SN&R PB – What legal challenges did the Supreme Court not resolve, and what issues can we expect to hear about in the coming years for marriage equality cases?
Prof. Lawrence Levine:
“One Justice Scalia brought up in his dissent, and he had several legitimate points. The argument in favor of DOMA, the so-called rational basis, was the federal government needs uniformity, and Congress opted for the traditional definition of marriage to further uniformity.
Now we don’t know what happens. Justice Scalia raises the [hypothetical] situation: What if a couple that is legally married in one of the baker’s dozen of jurisdictions that allow marriage equality moves to a state that does not recognize their marriage?
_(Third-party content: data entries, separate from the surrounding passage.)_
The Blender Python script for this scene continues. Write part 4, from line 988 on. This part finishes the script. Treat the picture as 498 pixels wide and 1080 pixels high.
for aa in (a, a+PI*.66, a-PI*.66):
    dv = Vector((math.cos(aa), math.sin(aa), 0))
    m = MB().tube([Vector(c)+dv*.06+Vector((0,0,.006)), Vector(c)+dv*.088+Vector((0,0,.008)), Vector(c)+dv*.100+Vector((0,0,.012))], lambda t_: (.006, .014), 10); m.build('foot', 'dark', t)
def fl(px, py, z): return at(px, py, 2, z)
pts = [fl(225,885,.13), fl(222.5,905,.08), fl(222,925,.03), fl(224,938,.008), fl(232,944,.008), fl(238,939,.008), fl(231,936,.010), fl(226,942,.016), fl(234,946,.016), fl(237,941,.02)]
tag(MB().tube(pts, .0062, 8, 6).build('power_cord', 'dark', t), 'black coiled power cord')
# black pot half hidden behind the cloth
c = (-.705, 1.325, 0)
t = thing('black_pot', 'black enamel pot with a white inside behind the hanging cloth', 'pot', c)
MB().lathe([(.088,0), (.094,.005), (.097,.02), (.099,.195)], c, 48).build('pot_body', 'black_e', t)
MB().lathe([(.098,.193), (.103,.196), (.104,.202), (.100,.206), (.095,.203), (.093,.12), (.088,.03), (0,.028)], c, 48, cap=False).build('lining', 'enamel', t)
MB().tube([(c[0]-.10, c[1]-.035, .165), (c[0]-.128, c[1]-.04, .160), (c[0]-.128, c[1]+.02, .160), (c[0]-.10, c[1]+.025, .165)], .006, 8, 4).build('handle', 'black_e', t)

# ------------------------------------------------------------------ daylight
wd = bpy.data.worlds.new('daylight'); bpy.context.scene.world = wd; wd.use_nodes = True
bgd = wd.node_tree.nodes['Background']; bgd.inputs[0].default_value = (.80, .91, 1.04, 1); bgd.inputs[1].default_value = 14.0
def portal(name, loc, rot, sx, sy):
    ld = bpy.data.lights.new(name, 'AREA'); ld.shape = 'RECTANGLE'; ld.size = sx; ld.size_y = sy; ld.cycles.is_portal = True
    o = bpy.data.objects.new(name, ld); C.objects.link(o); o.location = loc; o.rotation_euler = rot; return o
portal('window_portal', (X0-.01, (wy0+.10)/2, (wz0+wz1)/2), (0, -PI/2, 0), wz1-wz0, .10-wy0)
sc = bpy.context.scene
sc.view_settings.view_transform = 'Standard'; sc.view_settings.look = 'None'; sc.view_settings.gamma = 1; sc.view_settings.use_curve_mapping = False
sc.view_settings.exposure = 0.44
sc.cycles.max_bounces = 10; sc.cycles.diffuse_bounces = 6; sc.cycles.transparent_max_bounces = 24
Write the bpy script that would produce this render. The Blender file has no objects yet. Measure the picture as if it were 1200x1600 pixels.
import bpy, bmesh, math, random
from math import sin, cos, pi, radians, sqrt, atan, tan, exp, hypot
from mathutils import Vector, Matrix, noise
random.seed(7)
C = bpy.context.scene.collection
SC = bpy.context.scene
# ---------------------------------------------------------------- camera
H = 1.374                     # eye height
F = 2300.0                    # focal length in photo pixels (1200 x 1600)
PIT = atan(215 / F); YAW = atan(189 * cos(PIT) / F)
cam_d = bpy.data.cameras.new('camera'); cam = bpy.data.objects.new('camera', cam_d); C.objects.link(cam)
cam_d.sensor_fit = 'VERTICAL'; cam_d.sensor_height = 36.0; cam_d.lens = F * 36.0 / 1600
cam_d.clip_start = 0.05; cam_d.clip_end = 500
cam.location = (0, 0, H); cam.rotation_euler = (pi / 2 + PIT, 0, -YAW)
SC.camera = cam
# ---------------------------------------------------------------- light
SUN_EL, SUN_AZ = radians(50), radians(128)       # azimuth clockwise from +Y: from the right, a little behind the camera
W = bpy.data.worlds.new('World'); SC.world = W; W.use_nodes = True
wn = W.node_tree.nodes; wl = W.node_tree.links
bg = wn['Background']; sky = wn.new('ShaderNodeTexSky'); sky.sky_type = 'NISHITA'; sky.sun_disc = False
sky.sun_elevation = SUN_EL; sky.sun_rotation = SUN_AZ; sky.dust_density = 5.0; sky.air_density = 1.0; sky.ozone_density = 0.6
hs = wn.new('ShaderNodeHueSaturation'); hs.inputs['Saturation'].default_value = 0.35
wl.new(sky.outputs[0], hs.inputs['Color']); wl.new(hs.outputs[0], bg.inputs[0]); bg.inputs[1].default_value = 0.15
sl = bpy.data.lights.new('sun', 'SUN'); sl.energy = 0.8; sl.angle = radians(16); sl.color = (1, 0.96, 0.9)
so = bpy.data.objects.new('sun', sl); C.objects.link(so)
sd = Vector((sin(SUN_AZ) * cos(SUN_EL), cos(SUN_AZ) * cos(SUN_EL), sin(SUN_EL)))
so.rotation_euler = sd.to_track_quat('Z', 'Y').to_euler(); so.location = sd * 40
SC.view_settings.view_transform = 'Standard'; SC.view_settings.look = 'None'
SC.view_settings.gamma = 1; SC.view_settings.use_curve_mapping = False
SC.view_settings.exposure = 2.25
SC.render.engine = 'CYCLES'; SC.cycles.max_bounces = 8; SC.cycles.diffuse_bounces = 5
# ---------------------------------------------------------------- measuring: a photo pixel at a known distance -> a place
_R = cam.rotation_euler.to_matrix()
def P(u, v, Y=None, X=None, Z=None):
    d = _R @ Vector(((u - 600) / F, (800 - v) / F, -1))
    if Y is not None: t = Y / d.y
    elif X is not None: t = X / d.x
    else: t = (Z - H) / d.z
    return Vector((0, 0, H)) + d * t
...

They’ve moved from Massachusetts to Mississippi. They’ve certainly lost state benefits, but have they lost federal benefits too?
Justice Kennedy says his opinion only applies to legally married couples, but are they still legally married? There are lots of questions.
There’s a lot of language in Windsor, as Justice Scalia points out, that makes it harder for states to refuse to allow gay and lesbian couples to marry, even though that’s not the issue before the court. There’s a lot of good language about demeaning these couples in their relationships and the injury to their children. That applies not just to DOMA, but it applies to access to marriage.
People move a lot, so it’s going to be kind of a mess. This is a very expensive day for a lot of gay couples. I have friends, and it’s going to cost them a ton. In the past we were treated as separate, so one’s income could be much lower. For some people it’s going to be expensive. But that’s part of the deal, it seems, if you want the benefits, you have to take on the responsibilities.”